To use the governor’s own words, he has shelved “for the foreseeable future” action on the unavoidable need to rebuild southeastern Wisconsin freeways.*
This likely means the necessary work will extend into the second half of this century. The eventual cost will be billions higher. In the interim hundreds of millions will be spent on short-term repaving — money siphoned away from maintenance of out-state roads.
According to the authoritative Southeastern Wisconsin Regional Planning Commission, about $12 billion would have been needed over the next three decades to rebuild and modernize sixteen different segments of southeastern Wisconsin freeways. That schedule and estimated budget estimate are now kaput.

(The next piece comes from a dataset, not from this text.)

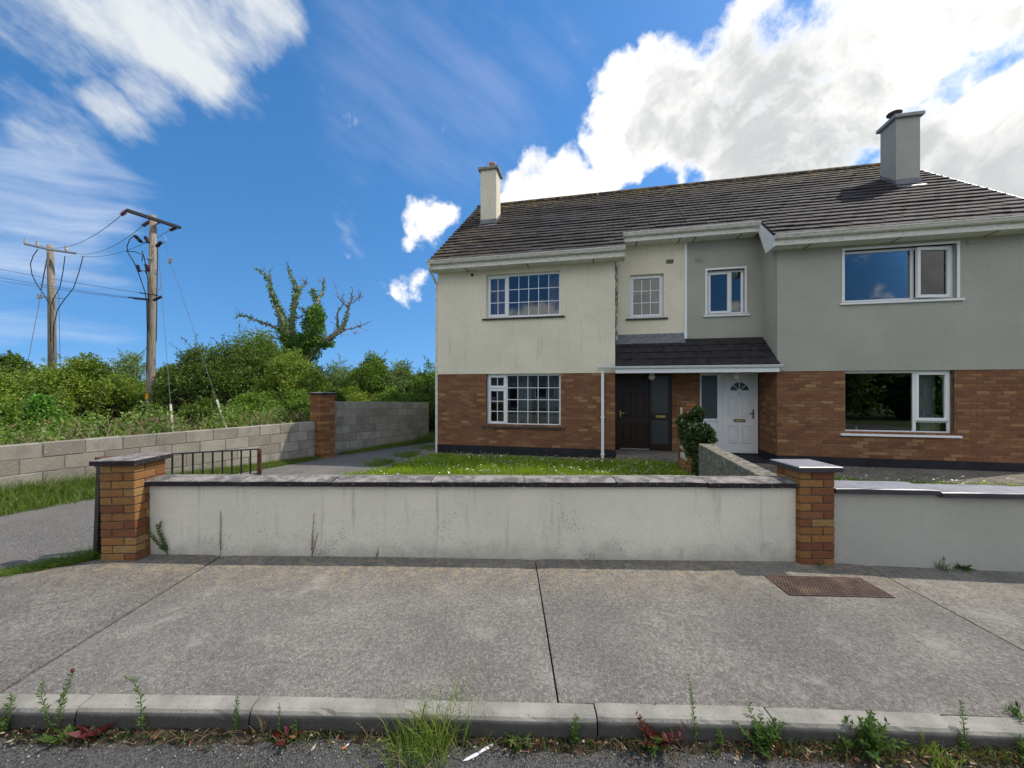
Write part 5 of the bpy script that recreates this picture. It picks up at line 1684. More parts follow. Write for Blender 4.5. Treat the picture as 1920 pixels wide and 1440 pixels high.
def rdir(n, rng, up=0.0):
    d = rng.normal(size=(n, 3)); d[:, 2] += up
    return d / np.linalg.norm(d, axis=1, keepdims=True)

def shrub_mesh(name, seed, rx, ry, h, ls, mat, cover=1.25, lobes=None, sprays=None, thin=1.0):
    """leafy shrub at true size: lobes of leaves on the outside, short sprays breaking the outline"""
    rng = np.random.default_rng(seed)
    lobes = lobes or int(min(130, 30 + 24 * rx * h ** 0.6))
    C = []
    lr0 = 0.15 * min((rx + ry) / 2, h * 0.6) + 0.13
    for i in range(lobes):
        a = rng.uniform(0, 2 * np.pi); q = np.sqrt(rng.uniform(0.0, 1)); lr = lr0 * rng.uniform(0.7, 1.25)
        zt = (h - lr * 0.8) * (1 - 0.42 * q ** 2) * rng.uniform(0.82, 1.0) if i % 3 else (h - lr) * rng.uniform(0.12, 0.75)
        C.append((q * (rx - lr * 0.7) * np.cos(a), q * (ry - lr * 0.7) * np.sin(a), max(zt, lr * 0.4), lr))
    C[0] = (0.1 * rx, 0, h - lr0 * 0.75, lr0)
    C = np.array(C)
    w = C[:, 3] ** 2; area = 4 * np.pi * w.sum() * 0.62
    nl = int(min(22000, area * cover * thin / (0.5 * ls * ls * 0.66)))
    k = rng.choice(lobes, nl, p=w / w.sum())
    d = rdir(nl, rng, 0.35)
    lump = 1 + 0.22 * np.sin(d[:, 0] * 5 + k * 1.7) * np.sin(d[:, 1] * 6 + k) + 0.14 * np.sin(d[:, 2] * 11 + k * 2.3)
    rad = C[k, 3] * lump * (1 - 0.45 * rng.random(nl) ** 2.0) * (1 + 0.10 * rng.normal(size=nl))
    P = C[k, :3] + d * rad[:, None]
    Dv = d * 0.6 + rdir(nl, rng, 0.15)
    L = ls * rng.uniform(0.6, 1.3, nl)
    parts = [(P, Dv, rdir(nl, rng), L, L * 0.66)]
    tw = MB()
    for s in range(sprays if sprays is not None else int(lobes * 1.6)):
        i = rng.integers(lobes)
        dd = rdir(1, rng, 0.55)[0]
        st_ = C[i, :3] + dd * C[i, 3] * 0.75
        ln = rng.uniform(0.15, 0.45) * (0.5 + 0.25 * h)
        m = int(14 + 30 * ln)
        q = rng.random(m) ** 0.8
        bend = rdir(1, rng)[0] * 0.25 * ln
        PP = st_ + dd * (q * ln)[:, None] + bend * (q ** 2)[:, None] + rng.normal(size=(m, 3)) * 0.03
        parts.append((PP, dd + rdir(m, rng) * 0.9, rdir(m, rng), ls * rng.uniform(0.5, 1.0, m), ls * 0.6 * rng.uniform(0.5, 1, m)))
        tw.tube([tuple(st_ - dd * 0.1), tuple(st_ + dd * ln * 0.5 + bend * 0.25), tuple(st_ + dd * ln + bend)], [0.010, 0.006, 0.003], 4, cap=False)
    for i in range(lobes):
        tw.tube([(C[i, 0] * 0.15, C[i, 1] * 0.15, -0.15), (C[i, 0] * 0.5, C[i, 1] * 0.5, C[i, 2] * 0.6), tuple(C[i, :3])], [0.045, 0.03, 0.012], 5, cap=False)
    V = []; Fq = []; o = 0
    for (P, Dv, U, L, W_) in parts:
        v, f = leaf_arrays(P, Dv, U, L, W_)
        V.append(v); Fq.append(f + o); o += len(v)
    V = np.concatenate(V)
    V[:, 2] = np.maximum(V[:, 2], 0.0)
    return mesh_np(name, V, np.concatenate(Fq), mat), tw.mesh(name + '_stems', m_bark)

_sn = [100]
def shrub(label, x, ytop, D, hw_px, mat, k, name='shrub', cat='shrub', ground=-0.35, rot=None, depth=1.0, group='hedge shrubs behind the block walls'):
    p = PX(x, ytop, D)
    h = p.z - ground
    r_ = hw_px * D / 720
    _sn[0] += 1
    t = thing(name, label, cat, (p.x, D, ground), 0.0, group)
    ls = 0.075 if D < 20 else 0.20
    if D < 10: ls = 0.06
    cr, st_ = shrub_mesh('crown', _sn[0], r_ * 1.05, r_ * depth * 1.05, h, ls, mat, thin={3: 0.45, 4: 0.16}.get(k, 1.0))
    link('crown', cr, t)
    link('stem', st_, t)
    return t
S_ = shrub
S_('low olive shrub at the far edge of the picture behind the low block wall', -40, 700, 11.5, 85, L_OLIVE, 0)
S_('olive shrub under the farther utility pole', 75, 688, 13.5, 70, L_OLIVE, 1)
S_('yellow-green rounded shrub just beside the farther utility pole', 155, 668, 13.0, 72, L_OLIVE, 2)
S_('mid-green shrub filling the gap before the nearer utility pole', 222, 702, 14.8, 60, L_MID, 0)
S_('sparse pale sapling rising between the two utility poles', 246, 664, 16.5, 40, L_GREY, 4, 'sapling', 'sapling')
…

Projects in limbo, in addition to East-West I-94, include:
- I-43 between Howard and Silver Spring.
- I-43 between Silver Spring and State Highway 60.
- I-894 around the western and southern periphery of Milwaukee.
- I-94 from the Zoo Interchange through Waukesha County.
Complicating the picture are dozens of aging bridges that are integral parts of the freeway network. Their reconstruction normally would have been part of the phased freeway rebuilding. Several of those bridges won’t last that long. They’ll need to be rebuilt in patchwork fashion, with higher costs as one result.
When Walker spoke to a citizens group last year in Ashland he explained that his plan for avoiding a gas tax increase relied on delaying “Milwaukee” projects. He now is implementing that strategy. In doing so he has turned his back on a bipartisan consensus dating to the 1990s on the need to rebuild and modernize Eisenhower-era freeways. While he apparently sees this as furthering his 2018 re-election prospects, it’s a strategy that comes with a high long-term cost.